The bride was several minutes late arriving at the church. Her side of the congregation were farming people, and while we waited, and the choir sang, the bloke on the pew beside me showed me photos of his new Bedlington terrier, Archie. He did look a handsome chap. My one ambition is to keep a dog — in particular a Bedlington crossed with a whippet — so my appreciation of the slide show on the back of his digital camera while we waited for the bride was enthusiastic and genuine.
It was strange to be sitting in God’s house again. I was brought up going to churches of all denominations and continued to go of my own accord as an adult for several years. But I’ve been dwelling in the tents of wickedness for so long now that God has despaired and given me over to a reprobate mind. Between photos of Archie and the bride’s arrival I sat contemplatively in the pew comparing my current, corrupted frame of mind with my once youthful, faithful one.

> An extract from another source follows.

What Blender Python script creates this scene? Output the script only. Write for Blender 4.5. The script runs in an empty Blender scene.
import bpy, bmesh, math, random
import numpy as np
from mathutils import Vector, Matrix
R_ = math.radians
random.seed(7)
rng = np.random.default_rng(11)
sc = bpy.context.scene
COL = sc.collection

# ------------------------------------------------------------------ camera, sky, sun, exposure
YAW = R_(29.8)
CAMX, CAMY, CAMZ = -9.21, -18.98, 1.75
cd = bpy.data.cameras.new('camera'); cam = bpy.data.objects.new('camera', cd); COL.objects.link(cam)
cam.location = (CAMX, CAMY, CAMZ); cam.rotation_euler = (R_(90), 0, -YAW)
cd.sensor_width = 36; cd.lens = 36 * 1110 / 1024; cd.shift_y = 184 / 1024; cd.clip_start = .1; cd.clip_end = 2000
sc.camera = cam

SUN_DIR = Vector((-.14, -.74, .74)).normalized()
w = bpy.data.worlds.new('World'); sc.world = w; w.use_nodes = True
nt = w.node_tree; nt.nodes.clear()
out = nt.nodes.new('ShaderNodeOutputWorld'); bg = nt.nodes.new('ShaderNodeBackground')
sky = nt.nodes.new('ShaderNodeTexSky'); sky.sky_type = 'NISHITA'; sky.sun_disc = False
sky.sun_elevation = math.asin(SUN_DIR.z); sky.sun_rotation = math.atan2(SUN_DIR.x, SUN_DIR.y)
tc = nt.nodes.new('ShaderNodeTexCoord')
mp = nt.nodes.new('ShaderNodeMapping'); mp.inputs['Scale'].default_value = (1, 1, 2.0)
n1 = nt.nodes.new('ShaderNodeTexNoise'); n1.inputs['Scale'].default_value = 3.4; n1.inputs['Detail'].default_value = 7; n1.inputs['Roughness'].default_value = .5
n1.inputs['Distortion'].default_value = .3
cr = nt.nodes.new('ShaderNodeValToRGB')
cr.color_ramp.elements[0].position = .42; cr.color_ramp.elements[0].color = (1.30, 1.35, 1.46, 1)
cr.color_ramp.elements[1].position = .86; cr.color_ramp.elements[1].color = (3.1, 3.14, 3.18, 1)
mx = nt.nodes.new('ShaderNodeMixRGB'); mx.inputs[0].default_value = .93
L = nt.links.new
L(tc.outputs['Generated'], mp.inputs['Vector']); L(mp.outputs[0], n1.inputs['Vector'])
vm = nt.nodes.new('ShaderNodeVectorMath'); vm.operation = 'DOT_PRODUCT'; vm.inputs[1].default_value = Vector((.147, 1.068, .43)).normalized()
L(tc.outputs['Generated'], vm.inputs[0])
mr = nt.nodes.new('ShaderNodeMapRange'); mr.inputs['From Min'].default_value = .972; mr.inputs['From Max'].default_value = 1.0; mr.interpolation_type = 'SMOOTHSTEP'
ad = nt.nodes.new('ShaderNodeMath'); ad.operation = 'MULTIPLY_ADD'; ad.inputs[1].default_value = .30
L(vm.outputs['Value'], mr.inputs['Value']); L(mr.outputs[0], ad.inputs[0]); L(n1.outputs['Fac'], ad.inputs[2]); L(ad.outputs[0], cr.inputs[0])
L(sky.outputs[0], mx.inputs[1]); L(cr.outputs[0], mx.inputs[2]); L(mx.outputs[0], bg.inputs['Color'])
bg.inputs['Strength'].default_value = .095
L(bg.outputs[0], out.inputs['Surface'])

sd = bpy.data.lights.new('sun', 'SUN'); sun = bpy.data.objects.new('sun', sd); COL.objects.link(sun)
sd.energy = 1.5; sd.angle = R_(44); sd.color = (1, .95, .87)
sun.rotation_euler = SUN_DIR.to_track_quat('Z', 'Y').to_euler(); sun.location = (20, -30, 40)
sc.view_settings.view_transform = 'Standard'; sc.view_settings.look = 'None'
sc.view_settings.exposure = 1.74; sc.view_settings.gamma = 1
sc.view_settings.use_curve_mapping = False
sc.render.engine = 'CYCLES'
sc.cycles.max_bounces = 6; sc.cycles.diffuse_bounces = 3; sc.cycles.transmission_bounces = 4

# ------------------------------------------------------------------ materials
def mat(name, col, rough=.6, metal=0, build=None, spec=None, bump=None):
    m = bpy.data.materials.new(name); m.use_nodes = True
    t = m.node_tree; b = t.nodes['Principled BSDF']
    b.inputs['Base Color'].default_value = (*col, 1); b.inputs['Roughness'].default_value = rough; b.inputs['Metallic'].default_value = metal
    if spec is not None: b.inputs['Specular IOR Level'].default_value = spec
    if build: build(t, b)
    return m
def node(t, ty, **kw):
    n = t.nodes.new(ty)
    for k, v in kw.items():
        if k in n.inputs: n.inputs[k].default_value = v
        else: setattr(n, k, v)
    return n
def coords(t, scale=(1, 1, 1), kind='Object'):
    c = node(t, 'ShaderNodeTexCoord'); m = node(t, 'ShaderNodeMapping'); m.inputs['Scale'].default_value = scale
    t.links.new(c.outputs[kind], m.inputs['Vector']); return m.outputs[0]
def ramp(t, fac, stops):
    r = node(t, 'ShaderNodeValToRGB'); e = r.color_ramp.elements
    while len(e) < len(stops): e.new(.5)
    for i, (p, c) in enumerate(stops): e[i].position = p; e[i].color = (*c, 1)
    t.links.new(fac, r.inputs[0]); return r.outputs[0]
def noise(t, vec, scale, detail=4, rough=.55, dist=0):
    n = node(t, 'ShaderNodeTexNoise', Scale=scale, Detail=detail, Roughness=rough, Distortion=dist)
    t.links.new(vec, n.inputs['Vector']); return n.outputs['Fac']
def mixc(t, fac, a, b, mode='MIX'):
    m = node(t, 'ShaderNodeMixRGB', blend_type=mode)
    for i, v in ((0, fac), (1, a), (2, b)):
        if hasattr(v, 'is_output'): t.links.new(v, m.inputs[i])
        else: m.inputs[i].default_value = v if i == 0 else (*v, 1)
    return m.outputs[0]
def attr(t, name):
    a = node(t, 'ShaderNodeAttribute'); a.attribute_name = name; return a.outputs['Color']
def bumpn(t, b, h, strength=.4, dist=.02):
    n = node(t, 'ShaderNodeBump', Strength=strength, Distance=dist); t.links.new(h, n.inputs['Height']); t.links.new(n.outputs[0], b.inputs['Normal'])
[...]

The bride, when she came down the aisle, looked a picture of joy. She took up her position beside the groom and we all sang ‘Hills of the North, Rejoice’. The woman I’d come with didn’t know this hymn but opened and shut her pretty lipsticked mouth in time to the tune to show willing. Then a handsome woman with a cheerful, open face came to the lectern and read a poem by John Betjeman called ‘In a Bath Teashop’. ‘“Let us not speak, for the love we bear one another/ Let us just hold hands and look.”/ She, such a very ordinary little woman/ He such a thumping crook/ But both, for a moment, little lower than the angels/ In the teashop’s ingle-nook.’